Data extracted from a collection
═══

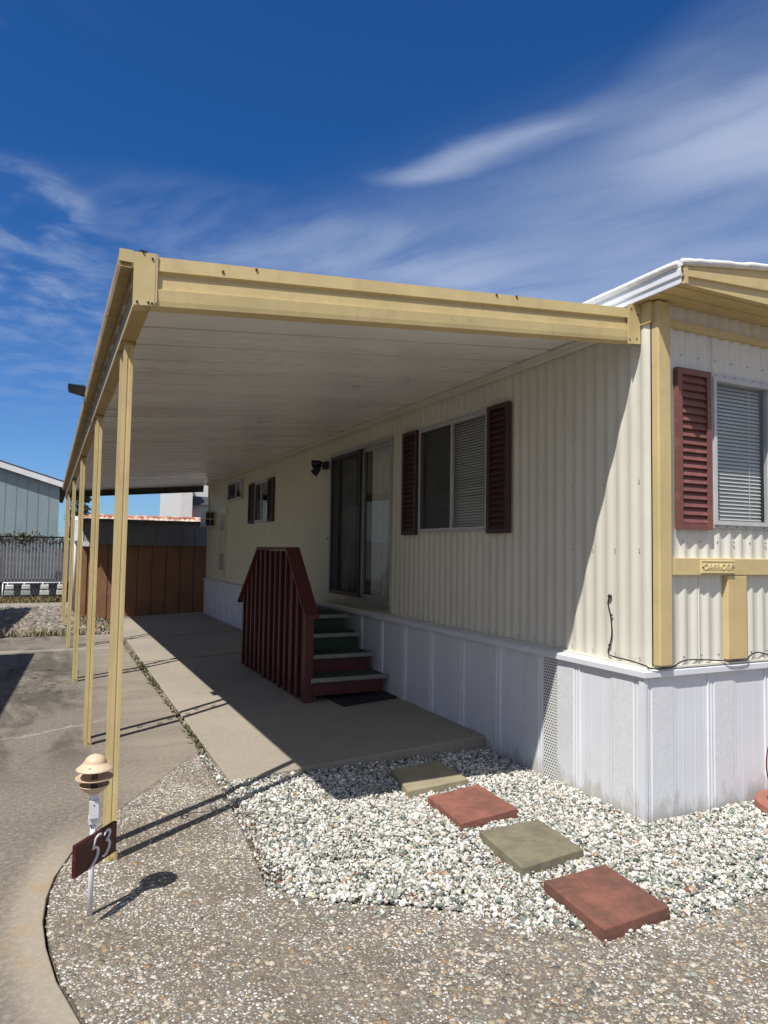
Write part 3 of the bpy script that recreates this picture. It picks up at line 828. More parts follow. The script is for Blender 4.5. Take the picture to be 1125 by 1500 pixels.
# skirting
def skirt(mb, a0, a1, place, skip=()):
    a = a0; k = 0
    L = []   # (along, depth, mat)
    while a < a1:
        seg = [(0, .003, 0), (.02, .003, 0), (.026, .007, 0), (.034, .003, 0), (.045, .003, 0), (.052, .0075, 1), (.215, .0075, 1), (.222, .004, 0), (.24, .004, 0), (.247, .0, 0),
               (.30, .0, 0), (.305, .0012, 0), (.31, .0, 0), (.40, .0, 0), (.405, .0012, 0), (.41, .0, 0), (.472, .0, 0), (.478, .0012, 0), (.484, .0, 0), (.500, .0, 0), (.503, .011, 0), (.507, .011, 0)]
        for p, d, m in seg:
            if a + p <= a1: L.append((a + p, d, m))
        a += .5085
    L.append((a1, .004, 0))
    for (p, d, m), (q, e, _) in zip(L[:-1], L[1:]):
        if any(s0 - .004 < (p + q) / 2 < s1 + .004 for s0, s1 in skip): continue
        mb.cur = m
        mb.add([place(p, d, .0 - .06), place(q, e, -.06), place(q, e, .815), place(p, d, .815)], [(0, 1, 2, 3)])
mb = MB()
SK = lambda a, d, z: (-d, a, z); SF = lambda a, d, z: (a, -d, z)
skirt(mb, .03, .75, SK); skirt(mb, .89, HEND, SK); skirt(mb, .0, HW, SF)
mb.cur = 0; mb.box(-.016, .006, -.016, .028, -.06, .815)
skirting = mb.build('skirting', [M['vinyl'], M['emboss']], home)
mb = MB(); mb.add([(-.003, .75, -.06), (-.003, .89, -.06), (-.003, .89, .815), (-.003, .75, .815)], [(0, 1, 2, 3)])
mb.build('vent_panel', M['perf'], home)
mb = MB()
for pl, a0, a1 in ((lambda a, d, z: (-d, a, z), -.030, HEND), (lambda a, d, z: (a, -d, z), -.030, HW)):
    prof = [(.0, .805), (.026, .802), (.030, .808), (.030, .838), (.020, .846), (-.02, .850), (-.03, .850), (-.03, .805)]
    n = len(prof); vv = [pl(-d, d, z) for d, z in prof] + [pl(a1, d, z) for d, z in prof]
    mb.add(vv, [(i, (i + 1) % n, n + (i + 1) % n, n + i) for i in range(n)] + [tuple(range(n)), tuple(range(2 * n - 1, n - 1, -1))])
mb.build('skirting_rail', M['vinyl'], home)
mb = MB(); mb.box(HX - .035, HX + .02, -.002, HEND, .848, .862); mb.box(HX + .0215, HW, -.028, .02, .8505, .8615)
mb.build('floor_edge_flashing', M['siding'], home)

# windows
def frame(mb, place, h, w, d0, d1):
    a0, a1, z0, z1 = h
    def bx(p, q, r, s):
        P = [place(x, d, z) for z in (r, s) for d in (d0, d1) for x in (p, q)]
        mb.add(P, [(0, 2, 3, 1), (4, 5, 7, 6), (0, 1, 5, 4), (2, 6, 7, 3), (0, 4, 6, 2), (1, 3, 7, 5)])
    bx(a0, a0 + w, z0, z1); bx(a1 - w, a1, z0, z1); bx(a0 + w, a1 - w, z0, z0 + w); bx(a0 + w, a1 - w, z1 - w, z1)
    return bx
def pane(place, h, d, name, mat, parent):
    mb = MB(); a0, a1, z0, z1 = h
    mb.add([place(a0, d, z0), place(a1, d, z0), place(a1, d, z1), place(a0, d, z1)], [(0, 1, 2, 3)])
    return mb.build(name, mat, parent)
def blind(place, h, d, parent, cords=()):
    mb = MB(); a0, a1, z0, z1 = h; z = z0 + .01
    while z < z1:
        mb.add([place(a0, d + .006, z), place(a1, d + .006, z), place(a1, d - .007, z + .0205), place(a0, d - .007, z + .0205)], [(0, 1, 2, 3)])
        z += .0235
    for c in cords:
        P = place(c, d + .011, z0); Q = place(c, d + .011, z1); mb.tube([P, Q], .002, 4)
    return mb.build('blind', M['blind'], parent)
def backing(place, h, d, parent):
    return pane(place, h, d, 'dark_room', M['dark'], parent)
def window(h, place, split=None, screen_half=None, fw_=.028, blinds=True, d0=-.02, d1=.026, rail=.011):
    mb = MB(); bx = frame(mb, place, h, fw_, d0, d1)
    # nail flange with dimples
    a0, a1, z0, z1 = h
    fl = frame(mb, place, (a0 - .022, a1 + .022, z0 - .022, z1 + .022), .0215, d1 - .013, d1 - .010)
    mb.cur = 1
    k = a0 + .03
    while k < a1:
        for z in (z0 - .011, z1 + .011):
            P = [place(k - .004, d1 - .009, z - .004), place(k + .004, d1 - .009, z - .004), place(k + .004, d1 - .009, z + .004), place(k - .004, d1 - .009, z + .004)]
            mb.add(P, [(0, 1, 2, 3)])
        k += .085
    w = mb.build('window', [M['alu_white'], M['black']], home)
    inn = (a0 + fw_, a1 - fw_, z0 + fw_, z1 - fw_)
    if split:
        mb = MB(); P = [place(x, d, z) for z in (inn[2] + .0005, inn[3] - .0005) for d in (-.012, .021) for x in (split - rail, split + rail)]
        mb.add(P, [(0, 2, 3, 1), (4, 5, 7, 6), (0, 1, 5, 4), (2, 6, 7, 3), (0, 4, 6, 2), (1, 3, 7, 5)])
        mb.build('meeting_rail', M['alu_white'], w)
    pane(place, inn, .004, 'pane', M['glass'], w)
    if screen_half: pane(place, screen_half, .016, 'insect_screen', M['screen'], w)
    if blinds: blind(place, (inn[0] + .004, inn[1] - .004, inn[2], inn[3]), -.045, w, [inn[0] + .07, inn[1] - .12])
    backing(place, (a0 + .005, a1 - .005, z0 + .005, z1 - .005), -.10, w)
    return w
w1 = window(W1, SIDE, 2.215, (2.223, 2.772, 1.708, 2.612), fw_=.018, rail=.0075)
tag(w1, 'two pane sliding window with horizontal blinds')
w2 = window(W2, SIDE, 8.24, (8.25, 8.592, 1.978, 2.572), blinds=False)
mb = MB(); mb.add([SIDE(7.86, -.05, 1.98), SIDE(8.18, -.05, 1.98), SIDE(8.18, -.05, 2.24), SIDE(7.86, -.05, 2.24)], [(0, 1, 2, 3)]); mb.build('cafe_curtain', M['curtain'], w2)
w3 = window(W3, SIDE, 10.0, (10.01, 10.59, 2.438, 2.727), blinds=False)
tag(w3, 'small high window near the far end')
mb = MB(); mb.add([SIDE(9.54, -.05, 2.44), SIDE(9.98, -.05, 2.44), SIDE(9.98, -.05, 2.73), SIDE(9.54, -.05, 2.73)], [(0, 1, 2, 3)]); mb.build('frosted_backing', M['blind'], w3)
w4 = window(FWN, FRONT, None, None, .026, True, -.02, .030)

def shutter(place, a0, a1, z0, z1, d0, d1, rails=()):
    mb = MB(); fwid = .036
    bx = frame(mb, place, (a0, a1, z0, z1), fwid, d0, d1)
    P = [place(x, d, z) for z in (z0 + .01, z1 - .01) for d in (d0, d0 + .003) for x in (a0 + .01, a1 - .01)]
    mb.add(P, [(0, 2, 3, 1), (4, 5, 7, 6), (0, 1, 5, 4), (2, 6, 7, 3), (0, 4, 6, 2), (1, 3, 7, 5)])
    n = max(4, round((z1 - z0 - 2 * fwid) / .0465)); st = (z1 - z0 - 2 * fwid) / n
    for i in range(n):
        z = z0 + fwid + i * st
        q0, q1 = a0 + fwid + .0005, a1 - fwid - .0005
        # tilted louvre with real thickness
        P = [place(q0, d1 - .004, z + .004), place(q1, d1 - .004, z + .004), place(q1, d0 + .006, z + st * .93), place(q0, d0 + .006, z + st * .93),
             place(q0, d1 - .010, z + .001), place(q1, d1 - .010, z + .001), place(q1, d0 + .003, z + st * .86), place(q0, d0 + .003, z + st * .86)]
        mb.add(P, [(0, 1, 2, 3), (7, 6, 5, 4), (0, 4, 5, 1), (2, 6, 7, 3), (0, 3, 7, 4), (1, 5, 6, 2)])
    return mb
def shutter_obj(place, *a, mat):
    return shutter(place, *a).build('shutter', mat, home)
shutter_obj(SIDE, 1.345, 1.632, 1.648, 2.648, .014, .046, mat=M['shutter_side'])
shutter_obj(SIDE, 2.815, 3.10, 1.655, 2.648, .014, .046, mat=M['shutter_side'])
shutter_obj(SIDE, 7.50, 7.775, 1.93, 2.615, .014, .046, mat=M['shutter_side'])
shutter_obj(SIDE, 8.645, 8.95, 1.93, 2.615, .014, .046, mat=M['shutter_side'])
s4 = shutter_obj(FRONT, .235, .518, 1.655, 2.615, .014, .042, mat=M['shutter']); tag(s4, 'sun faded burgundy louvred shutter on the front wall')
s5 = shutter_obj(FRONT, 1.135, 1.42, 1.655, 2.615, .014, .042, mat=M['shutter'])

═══

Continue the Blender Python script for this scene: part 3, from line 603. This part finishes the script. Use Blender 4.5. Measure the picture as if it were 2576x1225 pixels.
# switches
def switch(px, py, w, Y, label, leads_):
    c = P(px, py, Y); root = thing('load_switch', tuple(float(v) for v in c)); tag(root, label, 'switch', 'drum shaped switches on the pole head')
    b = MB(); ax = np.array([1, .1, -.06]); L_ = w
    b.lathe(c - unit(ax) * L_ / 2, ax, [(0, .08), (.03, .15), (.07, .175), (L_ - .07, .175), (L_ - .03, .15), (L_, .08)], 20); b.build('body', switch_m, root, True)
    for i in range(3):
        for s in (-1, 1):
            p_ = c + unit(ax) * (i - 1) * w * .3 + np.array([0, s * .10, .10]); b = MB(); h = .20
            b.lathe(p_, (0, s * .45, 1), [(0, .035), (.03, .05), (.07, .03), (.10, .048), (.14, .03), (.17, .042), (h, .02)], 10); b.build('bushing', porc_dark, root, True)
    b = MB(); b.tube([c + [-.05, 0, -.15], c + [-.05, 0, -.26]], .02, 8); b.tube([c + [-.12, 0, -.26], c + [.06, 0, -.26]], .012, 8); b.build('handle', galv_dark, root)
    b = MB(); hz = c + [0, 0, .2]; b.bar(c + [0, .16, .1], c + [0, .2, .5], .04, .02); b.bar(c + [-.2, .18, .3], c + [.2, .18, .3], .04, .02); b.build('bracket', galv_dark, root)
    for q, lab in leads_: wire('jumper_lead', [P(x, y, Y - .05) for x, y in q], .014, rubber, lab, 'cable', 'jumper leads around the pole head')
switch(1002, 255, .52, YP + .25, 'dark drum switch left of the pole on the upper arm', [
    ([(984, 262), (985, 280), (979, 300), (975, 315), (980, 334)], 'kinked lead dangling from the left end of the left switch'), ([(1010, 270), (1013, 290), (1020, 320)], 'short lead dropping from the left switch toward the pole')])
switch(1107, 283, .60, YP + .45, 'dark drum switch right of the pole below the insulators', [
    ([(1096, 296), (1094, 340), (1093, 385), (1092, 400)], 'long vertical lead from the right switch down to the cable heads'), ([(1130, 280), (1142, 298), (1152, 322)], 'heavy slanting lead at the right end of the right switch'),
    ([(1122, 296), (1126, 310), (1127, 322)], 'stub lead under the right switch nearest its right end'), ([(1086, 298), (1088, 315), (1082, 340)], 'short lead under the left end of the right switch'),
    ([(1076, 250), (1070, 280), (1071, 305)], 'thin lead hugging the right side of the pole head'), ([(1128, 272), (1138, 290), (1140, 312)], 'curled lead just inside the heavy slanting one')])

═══

- _GIVEN REQUEST_
Extract the lines of the preceding material that run from the line with "8.95, 1.93, 2.615, .014, .046, mat=M['shutter_side'])" through the line with "1.42, 1.655, 2.615, .014, .042, mat=M['shutter'])", inclusive, reproducing them exactly and adding nothing.

- _FINISHED EXERCISE_
shutter_obj(SIDE, 8.645, 8.95, 1.93, 2.615, .014, .046, mat=M['shutter_side'])
s4 = shutter_obj(FRONT, .235, .518, 1.655, 2.615, .014, .042, mat=M['shutter']); tag(s4, 'sun faded burgundy louvred shutter on the front wall')
s5 = shutter_obj(FRONT, 1.135, 1.42, 1.655, 2.615, .014, .042, mat=M['shutter'])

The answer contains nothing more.